Hole 1, challenge the trees on the right and you can also one on. And if you are great, even hole 9, you can put it to around 40 meters to the green, which was precisely what my partner did.

But the one hole you MUST go for one on in Bangi is Hole 4 in Putrajaya Nine. This is an elevated tee off to around 270 meters to the green but challenging a large pond fronting the green. Usually people will play safe and play to the fairway to the left, but it didn’t make sense since the drop zone is only around 80 meters from the green. I did go for it and the ball stayed in the air for an eternity before splashing down around 1 meter short of the green. In fact, it hit the stone wall fronting the green and bounded back.

5) Momentum counts

We had a partnership going on, and we played the back nine first.
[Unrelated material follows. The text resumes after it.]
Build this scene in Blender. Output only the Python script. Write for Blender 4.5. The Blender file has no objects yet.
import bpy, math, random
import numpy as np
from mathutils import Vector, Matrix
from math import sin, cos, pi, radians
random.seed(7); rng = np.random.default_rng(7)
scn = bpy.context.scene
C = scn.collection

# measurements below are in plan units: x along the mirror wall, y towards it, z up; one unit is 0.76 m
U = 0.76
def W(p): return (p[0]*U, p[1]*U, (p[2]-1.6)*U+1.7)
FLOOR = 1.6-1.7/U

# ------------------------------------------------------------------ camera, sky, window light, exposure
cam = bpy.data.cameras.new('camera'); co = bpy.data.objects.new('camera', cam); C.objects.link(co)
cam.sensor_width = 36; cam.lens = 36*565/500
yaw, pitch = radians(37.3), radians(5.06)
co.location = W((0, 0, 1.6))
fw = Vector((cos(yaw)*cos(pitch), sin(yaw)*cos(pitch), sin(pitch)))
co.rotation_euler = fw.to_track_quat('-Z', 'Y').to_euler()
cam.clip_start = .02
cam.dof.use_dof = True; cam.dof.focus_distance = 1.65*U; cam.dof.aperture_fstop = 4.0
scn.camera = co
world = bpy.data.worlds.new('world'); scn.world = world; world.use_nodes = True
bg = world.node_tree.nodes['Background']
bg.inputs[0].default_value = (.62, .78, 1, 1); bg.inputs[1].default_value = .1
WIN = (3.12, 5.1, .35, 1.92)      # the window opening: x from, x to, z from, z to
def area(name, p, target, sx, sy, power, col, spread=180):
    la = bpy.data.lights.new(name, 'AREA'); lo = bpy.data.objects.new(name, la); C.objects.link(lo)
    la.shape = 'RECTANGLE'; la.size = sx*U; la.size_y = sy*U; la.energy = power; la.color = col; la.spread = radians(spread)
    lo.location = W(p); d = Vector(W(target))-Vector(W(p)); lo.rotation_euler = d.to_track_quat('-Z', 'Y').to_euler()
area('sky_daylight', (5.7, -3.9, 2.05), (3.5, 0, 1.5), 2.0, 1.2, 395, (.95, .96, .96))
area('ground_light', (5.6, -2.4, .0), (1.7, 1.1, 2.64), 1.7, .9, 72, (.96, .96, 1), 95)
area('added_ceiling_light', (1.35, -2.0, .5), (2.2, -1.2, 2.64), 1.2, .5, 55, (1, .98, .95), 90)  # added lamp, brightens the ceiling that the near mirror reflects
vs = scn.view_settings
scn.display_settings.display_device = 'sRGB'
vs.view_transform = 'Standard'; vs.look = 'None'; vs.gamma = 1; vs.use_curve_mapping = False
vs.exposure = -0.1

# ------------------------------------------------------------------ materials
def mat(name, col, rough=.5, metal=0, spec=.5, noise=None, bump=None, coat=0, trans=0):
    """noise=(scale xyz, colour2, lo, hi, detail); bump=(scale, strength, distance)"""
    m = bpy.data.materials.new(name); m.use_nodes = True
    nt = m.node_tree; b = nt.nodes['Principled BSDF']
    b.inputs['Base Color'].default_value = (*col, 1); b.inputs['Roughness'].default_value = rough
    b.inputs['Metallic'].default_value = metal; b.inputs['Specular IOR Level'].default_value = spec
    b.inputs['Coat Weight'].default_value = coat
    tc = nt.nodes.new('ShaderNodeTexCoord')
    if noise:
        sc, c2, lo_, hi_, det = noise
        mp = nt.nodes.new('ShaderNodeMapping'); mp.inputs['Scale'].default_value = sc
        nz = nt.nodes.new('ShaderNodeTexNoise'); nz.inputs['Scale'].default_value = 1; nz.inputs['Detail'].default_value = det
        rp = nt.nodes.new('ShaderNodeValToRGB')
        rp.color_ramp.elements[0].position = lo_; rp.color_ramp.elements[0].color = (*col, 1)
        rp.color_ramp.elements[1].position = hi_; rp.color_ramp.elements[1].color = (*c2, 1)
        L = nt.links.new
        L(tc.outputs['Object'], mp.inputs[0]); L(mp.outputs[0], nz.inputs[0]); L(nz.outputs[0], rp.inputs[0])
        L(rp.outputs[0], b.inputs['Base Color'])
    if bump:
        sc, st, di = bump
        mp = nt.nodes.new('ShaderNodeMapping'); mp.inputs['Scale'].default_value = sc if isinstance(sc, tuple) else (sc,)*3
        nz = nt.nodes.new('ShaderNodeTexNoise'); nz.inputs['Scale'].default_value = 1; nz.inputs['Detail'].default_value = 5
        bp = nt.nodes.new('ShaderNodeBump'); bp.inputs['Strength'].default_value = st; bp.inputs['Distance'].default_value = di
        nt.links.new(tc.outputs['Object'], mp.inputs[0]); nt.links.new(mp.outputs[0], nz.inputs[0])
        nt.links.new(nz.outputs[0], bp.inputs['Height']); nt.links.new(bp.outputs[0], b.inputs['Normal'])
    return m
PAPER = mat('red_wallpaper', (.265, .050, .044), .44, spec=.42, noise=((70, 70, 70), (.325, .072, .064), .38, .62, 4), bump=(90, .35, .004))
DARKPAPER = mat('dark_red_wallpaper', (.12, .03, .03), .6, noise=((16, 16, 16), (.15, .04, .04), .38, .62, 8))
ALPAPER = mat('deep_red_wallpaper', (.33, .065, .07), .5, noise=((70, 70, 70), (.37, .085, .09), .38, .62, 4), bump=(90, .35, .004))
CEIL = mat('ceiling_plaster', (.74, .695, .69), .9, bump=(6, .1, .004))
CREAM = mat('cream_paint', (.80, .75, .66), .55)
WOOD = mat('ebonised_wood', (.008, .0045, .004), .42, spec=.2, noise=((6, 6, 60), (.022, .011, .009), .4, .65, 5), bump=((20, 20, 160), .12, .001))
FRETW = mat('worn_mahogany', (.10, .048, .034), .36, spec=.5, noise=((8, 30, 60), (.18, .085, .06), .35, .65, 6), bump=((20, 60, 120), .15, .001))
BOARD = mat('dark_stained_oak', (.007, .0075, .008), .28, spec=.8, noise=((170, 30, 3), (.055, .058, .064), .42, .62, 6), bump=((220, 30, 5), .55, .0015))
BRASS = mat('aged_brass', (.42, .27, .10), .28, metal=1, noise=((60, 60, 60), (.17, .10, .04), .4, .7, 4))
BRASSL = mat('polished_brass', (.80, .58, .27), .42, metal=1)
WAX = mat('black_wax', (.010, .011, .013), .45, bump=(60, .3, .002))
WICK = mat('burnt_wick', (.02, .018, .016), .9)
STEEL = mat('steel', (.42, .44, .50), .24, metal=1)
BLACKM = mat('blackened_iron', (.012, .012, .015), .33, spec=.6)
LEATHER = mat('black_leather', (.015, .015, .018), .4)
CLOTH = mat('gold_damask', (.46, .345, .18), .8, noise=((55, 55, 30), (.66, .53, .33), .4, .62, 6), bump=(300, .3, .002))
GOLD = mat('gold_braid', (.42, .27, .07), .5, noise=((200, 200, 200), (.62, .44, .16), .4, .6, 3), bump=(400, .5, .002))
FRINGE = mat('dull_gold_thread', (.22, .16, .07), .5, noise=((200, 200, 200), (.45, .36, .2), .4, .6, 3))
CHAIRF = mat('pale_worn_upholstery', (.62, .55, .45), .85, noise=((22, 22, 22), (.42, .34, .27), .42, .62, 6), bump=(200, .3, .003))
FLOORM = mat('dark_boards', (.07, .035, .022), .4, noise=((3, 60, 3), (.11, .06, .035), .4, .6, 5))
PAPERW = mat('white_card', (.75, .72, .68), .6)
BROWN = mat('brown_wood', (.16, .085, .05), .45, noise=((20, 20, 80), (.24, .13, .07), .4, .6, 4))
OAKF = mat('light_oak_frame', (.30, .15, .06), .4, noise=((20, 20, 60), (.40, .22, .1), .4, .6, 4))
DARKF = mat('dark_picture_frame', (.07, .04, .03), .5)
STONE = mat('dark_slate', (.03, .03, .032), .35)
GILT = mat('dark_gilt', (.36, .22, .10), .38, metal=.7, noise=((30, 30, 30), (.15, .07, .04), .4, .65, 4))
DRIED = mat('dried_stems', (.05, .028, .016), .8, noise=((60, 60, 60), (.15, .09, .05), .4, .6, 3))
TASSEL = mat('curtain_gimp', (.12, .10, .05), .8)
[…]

We were 4 – 1 down in the first five holes and the other team was just gloating around us. The sixth hole, I stuck my second on the green around 10 feet but tricky downhill. The other guy, putted around 25 feet from the fringe and dunked in his birdie. They were so confident of winning his partner did not putt out and they were saying 5 – 1 down is too big a hole to dig from. My partner was going for par. I putted, and ridiculously went in for a birdie to tie the first ball and we won the second ball. From there, we went on a tear, from 4 – 1 down, to win 4 straight and won 5 – 4 on front nine, and carried over to the back nine and won 11 – 7 overall, outscoring them 10 – 3 after that unlikely birdie. Play for something, and get the momentum.

In all likelihood, if you are a hacker, you have a retarded short game, like me, so don’t bother about it. Avoid bunkers like the plague. I only hit one bunker (the lucky shot) and the rest was either fairway or rough. We just don’t have the capability of hitting chips, bunkershots or flops that other low handicapers can do. But if you drive like a demi-god, it will cover your flaws. This is the only route to breaking 90, if you continue to suck at short game and putting – like me.

Obviously, the lower handicapers will shake their heads and say, we need to improve the short game, but where do we have time or the discipline to do so? If we had short game, we won’t be hackers!!

Frankly, it’s a lot more satisfying blasting the ball to smithereens and watch it dissolve into the horizon and sunset, isn’t it?